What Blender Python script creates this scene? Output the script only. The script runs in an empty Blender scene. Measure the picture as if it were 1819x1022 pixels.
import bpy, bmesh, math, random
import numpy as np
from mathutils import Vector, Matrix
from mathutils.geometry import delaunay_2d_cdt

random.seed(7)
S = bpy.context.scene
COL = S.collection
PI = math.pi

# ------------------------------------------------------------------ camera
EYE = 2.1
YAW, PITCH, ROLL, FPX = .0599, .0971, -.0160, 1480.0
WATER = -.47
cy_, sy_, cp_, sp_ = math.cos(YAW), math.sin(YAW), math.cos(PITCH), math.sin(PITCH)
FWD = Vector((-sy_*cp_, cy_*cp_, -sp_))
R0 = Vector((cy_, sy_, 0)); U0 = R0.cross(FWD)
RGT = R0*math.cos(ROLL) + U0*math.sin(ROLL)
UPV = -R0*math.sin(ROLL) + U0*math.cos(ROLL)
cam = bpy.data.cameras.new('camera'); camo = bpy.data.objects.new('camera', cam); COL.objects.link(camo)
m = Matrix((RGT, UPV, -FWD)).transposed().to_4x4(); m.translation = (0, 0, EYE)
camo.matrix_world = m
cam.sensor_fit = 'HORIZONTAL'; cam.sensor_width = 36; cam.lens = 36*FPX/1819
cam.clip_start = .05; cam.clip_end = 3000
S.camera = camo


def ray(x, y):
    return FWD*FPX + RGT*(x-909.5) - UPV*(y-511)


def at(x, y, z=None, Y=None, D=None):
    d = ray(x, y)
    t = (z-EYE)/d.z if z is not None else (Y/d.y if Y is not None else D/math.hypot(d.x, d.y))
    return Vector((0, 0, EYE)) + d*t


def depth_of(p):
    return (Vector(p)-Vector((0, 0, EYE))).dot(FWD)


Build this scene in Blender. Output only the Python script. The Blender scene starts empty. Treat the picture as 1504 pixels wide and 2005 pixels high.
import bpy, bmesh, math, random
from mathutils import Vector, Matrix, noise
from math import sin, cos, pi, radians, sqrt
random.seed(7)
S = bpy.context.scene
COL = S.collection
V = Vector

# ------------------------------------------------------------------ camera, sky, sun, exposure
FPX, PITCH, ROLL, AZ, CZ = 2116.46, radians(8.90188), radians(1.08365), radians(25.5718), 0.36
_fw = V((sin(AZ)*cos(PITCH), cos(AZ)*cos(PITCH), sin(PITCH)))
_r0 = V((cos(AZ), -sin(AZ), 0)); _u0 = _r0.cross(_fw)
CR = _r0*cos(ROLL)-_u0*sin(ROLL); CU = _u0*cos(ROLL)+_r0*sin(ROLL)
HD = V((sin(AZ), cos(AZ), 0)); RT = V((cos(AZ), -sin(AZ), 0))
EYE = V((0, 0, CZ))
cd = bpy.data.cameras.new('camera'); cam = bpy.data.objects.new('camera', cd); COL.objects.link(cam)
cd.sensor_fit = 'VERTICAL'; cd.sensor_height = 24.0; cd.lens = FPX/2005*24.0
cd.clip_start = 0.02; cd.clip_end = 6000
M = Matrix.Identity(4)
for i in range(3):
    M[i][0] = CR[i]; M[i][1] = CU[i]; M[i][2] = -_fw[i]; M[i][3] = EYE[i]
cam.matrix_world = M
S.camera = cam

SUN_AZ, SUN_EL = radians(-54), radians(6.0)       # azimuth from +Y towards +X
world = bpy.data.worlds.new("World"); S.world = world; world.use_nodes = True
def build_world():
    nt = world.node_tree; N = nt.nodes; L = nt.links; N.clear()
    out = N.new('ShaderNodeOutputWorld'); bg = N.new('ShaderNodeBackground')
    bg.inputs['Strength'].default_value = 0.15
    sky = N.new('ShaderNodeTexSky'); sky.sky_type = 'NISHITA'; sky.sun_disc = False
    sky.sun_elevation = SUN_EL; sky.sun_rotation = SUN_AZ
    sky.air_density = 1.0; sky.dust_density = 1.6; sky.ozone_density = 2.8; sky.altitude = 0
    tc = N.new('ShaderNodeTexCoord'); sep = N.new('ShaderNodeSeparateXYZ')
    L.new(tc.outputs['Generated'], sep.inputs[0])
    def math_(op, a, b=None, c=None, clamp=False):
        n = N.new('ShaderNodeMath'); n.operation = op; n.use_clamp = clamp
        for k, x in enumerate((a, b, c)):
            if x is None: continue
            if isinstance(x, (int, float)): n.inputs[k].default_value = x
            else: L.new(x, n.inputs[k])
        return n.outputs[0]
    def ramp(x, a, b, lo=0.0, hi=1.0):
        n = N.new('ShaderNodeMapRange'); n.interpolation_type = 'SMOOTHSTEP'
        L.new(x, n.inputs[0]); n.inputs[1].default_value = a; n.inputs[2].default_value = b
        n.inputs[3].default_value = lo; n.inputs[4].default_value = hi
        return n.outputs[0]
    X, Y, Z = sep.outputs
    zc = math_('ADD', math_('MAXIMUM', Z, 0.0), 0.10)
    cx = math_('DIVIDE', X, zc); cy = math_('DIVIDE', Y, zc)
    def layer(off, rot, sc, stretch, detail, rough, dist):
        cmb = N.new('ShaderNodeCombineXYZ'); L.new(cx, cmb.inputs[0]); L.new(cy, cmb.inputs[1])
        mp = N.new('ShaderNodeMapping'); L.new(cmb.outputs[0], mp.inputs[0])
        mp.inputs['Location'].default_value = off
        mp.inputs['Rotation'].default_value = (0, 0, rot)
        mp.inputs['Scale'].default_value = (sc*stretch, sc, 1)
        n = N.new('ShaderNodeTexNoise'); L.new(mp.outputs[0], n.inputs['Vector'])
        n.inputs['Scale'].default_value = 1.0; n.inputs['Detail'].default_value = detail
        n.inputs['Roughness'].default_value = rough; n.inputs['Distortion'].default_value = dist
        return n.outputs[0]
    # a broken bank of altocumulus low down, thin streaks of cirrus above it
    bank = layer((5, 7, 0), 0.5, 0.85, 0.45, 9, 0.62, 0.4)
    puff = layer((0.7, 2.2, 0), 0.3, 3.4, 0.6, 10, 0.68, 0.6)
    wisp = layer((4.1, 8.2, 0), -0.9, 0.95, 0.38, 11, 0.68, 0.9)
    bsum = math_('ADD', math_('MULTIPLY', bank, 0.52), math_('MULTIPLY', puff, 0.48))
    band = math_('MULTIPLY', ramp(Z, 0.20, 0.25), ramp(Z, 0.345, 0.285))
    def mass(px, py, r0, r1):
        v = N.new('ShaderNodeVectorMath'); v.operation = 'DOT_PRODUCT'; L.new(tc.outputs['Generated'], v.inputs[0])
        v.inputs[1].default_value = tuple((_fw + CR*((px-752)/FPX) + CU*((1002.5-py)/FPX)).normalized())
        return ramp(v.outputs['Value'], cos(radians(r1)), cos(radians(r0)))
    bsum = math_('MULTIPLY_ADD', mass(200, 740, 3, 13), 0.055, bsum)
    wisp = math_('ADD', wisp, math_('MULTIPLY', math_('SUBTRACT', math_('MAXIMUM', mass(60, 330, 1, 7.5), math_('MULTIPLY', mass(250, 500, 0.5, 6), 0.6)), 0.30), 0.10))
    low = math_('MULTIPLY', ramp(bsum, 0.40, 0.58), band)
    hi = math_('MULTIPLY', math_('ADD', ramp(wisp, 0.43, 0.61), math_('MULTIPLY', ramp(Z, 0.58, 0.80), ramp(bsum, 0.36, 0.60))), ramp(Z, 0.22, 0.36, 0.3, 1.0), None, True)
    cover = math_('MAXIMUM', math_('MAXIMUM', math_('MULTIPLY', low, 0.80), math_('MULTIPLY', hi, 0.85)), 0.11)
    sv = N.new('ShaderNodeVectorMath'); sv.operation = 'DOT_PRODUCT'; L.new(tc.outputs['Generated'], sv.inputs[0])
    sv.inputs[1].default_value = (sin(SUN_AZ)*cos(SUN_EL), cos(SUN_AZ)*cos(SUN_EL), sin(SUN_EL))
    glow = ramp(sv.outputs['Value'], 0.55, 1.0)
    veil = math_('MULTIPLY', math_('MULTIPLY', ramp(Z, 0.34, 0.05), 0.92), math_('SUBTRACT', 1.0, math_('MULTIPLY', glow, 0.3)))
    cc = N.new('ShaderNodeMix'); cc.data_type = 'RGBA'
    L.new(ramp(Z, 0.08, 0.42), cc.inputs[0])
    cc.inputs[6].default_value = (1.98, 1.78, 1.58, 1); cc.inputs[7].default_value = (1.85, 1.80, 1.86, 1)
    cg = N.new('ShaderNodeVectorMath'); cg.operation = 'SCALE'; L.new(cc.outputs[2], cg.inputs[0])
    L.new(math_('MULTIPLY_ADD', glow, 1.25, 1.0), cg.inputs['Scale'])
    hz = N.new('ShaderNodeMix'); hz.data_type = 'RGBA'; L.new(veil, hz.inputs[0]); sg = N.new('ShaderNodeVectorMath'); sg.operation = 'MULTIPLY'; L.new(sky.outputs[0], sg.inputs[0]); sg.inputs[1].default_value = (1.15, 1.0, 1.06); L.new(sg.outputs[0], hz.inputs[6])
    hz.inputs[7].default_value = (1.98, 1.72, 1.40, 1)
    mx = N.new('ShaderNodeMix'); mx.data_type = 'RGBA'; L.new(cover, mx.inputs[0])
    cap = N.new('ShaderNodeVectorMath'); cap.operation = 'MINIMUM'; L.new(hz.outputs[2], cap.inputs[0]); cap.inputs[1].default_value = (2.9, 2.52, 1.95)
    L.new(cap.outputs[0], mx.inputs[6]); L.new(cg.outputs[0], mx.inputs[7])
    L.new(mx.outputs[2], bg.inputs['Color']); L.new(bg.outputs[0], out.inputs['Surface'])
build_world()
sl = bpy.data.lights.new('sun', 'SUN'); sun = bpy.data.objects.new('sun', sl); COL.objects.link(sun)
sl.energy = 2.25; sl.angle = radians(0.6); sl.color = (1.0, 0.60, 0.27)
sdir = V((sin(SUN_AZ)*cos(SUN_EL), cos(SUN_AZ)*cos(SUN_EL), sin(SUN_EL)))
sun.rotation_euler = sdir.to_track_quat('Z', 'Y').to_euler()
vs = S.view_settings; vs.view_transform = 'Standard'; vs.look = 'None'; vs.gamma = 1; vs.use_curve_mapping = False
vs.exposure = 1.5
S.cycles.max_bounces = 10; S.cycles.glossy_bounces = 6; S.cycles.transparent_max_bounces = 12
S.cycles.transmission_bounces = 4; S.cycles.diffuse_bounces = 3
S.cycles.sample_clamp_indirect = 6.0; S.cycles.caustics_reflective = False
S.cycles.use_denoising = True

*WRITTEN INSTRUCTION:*
The lines from the start of the entries above through the line containing "return FWD*FPX +" are the ones to return, please; copy them exactly and include both ends.

*WRITTEN SOLUTION:*
What Blender Python script creates this scene? Output the script only. The script runs in an empty Blender scene. Measure the picture as if it were 1819x1022 pixels.
import bpy, bmesh, math, random
import numpy as np
from mathutils import Vector, Matrix
from mathutils.geometry import delaunay_2d_cdt

random.seed(7)
S = bpy.context.scene
COL = S.collection
PI = math.pi

# ------------------------------------------------------------------ camera
EYE = 2.1
YAW, PITCH, ROLL, FPX = .0599, .0971, -.0160, 1480.0
WATER = -.47
cy_, sy_, cp_, sp_ = math.cos(YAW), math.sin(YAW), math.cos(PITCH), math.sin(PITCH)
FWD = Vector((-sy_*cp_, cy_*cp_, -sp_))
R0 = Vector((cy_, sy_, 0)); U0 = R0.cross(FWD)
RGT = R0*math.cos(ROLL) + U0*math.sin(ROLL)
UPV = -R0*math.sin(ROLL) + U0*math.cos(ROLL)
cam = bpy.data.cameras.new('camera'); camo = bpy.data.objects.new('camera', cam); COL.objects.link(camo)
m = Matrix((RGT, UPV, -FWD)).transposed().to_4x4(); m.translation = (0, 0, EYE)
camo.matrix_world = m
cam.sensor_fit = 'HORIZONTAL'; cam.sensor_width = 36; cam.lens = 36*FPX/1819
cam.clip_start = .05; cam.clip_end = 3000
S.camera = camo


def ray(x, y):
    return FWD*FPX + RGT*(x-909.5) - UPV*(y-511)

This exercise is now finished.